Des solutions multiformes sont nécessaires pour s’attaquer au problème de la VLGMS

Le nouveau document politique du RMS souligne la nécessité d’une approche coordonnée, multiforme et à plusieurs niveaux pour lutter contre la violence dans les écoles. Des solutions efficaces nécessiteront des stratégies à long terme de prévention de la VLGMS, associées à des mécanismes de réponse, de protection des victimes et de responsabilisation.

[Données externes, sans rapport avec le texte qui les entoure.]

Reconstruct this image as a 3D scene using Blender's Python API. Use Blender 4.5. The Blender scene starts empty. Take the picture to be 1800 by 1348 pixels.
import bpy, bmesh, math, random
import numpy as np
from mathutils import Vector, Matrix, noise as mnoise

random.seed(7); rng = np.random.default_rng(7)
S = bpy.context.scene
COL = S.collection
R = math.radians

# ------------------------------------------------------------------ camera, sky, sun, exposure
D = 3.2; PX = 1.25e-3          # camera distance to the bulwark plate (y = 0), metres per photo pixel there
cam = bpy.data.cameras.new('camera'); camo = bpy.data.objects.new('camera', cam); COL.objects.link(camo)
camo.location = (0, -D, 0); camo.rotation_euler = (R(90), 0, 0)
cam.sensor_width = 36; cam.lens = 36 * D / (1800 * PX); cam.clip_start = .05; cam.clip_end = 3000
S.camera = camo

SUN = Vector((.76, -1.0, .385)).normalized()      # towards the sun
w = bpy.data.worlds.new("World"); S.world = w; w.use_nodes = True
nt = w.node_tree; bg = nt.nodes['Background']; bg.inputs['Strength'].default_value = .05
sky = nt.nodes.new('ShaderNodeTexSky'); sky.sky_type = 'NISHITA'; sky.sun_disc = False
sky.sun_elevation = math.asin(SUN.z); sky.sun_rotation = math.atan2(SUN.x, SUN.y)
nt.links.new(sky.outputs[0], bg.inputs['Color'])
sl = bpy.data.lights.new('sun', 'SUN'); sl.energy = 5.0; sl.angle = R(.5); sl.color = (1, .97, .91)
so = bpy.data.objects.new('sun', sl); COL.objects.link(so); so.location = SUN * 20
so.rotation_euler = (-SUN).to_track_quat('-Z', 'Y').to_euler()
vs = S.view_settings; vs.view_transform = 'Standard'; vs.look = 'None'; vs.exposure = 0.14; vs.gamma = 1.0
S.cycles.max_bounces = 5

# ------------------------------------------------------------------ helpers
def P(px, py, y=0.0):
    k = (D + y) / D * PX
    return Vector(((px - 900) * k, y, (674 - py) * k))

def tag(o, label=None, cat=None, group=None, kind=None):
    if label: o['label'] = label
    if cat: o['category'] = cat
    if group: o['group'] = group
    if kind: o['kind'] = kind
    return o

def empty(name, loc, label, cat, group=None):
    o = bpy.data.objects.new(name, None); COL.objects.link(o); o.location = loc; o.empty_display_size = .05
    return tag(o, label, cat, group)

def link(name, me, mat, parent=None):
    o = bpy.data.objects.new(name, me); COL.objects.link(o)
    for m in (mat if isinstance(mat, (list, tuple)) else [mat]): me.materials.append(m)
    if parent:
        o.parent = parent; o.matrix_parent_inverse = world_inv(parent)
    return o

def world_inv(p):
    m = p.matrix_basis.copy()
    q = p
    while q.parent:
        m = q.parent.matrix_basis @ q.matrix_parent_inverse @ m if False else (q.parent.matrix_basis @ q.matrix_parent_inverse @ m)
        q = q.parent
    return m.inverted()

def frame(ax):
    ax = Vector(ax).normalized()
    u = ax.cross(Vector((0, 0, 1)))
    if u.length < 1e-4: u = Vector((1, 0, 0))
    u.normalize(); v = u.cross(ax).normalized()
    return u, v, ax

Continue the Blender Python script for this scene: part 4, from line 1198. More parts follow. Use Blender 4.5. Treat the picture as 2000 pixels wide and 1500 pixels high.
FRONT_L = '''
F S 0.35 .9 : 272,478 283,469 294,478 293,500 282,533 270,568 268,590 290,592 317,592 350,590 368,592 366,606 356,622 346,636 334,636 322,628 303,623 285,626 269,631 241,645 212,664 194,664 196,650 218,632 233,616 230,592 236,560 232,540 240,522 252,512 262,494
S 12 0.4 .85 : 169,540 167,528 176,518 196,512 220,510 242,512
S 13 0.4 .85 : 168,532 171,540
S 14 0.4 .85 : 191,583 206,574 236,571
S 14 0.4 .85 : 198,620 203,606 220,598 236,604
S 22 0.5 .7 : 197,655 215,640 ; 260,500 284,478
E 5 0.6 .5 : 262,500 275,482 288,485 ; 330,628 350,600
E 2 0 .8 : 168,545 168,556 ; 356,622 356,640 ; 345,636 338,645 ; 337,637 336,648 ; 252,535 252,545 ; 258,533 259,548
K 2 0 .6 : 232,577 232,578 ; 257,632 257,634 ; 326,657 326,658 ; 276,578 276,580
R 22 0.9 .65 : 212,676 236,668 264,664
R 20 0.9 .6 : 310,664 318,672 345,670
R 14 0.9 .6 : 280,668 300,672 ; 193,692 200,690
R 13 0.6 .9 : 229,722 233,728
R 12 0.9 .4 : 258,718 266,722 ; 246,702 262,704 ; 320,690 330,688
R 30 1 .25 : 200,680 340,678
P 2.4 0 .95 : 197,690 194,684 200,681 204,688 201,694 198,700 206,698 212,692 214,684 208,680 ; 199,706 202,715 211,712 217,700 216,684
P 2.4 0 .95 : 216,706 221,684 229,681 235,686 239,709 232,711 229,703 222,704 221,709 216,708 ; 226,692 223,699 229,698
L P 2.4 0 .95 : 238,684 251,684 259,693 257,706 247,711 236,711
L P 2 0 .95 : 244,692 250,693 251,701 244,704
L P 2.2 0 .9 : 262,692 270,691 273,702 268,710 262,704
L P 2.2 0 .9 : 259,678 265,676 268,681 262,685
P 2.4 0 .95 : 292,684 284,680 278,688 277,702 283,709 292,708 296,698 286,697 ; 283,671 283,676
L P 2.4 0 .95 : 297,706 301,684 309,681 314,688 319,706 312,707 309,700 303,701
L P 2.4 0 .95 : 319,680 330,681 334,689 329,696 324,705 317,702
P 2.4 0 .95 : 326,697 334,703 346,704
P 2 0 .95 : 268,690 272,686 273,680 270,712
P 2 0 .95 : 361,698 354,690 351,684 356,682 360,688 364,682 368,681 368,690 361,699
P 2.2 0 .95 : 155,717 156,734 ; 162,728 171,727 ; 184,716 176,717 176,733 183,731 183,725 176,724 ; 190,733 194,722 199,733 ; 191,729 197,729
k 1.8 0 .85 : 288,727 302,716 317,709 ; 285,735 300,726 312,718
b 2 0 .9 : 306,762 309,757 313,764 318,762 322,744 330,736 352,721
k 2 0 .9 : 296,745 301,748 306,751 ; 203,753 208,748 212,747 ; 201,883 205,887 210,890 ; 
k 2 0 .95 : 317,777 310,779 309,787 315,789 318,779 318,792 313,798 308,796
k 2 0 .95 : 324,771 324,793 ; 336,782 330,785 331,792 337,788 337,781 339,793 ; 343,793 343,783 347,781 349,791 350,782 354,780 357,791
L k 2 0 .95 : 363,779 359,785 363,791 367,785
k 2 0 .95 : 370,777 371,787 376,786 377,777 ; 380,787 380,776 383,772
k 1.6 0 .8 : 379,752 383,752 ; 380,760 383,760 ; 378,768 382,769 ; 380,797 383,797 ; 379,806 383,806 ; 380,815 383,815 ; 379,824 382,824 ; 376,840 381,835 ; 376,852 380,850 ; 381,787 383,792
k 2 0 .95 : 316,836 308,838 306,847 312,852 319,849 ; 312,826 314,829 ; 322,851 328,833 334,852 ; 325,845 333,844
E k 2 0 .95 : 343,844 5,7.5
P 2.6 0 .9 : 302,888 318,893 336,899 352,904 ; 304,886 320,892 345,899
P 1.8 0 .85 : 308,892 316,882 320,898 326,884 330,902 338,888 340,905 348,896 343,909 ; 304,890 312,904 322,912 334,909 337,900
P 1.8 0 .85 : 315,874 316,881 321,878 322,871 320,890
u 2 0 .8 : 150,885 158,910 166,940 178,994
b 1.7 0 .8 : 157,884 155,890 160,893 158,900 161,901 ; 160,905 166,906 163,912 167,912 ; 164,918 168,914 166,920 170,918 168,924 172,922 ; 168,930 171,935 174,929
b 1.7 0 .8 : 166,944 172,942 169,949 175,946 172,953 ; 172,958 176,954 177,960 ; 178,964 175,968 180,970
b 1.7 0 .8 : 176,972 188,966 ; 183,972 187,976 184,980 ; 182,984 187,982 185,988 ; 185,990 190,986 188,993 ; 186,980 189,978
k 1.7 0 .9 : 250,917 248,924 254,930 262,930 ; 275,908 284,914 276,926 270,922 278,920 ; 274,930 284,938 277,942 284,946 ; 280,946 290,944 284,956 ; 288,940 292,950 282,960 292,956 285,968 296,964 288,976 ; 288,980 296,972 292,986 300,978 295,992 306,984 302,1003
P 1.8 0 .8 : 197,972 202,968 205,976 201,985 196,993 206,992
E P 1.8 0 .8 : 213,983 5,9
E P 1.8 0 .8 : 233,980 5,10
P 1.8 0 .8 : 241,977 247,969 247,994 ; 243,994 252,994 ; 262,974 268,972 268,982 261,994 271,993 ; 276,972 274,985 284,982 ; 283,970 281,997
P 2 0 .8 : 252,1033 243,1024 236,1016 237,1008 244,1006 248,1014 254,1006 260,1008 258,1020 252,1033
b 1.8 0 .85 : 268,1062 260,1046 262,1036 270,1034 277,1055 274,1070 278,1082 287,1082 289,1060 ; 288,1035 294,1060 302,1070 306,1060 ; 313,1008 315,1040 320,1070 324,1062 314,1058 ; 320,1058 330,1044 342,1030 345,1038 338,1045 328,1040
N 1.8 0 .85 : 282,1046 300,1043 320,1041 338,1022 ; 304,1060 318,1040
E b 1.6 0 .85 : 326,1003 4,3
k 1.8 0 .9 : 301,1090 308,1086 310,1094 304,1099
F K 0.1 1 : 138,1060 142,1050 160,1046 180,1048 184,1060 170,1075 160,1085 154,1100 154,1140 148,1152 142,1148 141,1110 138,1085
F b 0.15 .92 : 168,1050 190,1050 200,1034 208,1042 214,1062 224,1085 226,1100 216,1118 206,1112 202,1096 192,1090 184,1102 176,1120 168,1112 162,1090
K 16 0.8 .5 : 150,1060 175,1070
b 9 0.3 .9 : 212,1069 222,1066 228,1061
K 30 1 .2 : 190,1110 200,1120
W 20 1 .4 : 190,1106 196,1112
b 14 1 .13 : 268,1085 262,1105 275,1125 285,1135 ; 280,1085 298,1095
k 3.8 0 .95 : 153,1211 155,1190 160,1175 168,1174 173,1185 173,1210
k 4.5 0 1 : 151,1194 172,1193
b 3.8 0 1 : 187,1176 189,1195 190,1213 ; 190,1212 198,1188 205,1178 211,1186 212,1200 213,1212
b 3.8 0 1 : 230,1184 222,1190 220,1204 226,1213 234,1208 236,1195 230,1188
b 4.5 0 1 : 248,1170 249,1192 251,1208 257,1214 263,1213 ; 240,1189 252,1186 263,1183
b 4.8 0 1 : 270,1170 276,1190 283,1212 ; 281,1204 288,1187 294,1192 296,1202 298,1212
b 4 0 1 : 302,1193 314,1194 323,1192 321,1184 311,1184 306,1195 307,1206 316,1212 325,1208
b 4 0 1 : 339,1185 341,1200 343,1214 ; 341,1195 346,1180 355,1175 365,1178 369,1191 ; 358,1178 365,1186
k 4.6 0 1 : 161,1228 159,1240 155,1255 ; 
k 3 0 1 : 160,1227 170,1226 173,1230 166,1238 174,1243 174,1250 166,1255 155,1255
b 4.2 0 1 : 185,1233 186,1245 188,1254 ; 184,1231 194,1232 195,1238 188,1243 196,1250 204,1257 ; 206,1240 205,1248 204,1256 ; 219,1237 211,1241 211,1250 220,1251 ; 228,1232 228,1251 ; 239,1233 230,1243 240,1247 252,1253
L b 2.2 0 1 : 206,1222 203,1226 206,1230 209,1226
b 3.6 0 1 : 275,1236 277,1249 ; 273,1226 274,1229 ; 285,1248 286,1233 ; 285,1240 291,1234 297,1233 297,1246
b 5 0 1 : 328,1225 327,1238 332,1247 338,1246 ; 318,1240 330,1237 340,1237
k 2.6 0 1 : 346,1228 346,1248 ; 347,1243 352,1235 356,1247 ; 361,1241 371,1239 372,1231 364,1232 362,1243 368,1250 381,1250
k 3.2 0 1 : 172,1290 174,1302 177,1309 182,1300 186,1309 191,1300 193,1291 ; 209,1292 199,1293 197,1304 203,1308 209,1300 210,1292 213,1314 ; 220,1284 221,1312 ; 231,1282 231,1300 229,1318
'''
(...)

Un engagement et un leadership clair sont nécessaires pour intégrer la VLGMS dans les politiques et les actions des pouvoirs publics, et une véritable collaboration intersectorielle comprenant l'éducation, la santé et la protection de l’enfance est essentielle. La récente résolution de l’UNESCO “Apprendre sans peur” constitue une importante avancée. La VLGMS doit être également clairement reconnue dans le cadre des Objectifs de développement durable post-2015. Des indicateurs doivent être définis et acceptés avant d'être inclus dans les efforts entrepris en matière d'équité dans le cadre des cibles éducatives, et un suivi doit être effectué pour parvenir à un environnement scolaire sécurisé, inclusif et non violent.